Balochistan’s grievances heard by US committee

Committee hears testimonies from human rights groups, scholars and analysts.

WASHINGTON:


In the packed Room 2200 of the Rayburn Office Building, members of the House Foreign Affairs’ Subcommittee on Oversight and Investigations heard human rights activists and scholars detail human rights abuses in Balochistan.


The hearing was chaired by Congressman Dana Rohrabacher, who last week introduced a bill in the House of Representatives asking the US to give citizenship to Dr Shakil Afridi, the man who allegedly helped the US in tracking down Osama bin Laden.
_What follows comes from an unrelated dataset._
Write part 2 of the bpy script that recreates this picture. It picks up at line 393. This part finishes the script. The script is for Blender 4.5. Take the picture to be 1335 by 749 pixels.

In his opening remarks, Rep Rohrabacher said that Balochistan is a turbulent land marked by human rights violations “by regimes that are against US values”.

In its submitted testimony to the committee, Amnesty International’s Advocacy Director T Kumar said that they called on the US to “apply the Leahy Amendment without waivers to all Pakistani military units in Balochistan.”

Ali Dayan Hasan, the Pakistan director for Human Rights Watch (HRW), in his submitted remarks, said that cases documented by the HRW show that Pakistan’s security forces and its intelligence agencies were involved in the enforced disappearance of ethnic Baloch.

The HRW representative asked the US government in his recommendations to “communicate directly to the agencies responsible for disappearances and other abuses including the army, ISI, IB, Frontier Corps, police and other law enforcement and intelligence agencies, to demand an end to abuses.”

Published in The Express Tribune, February 9th, 2012.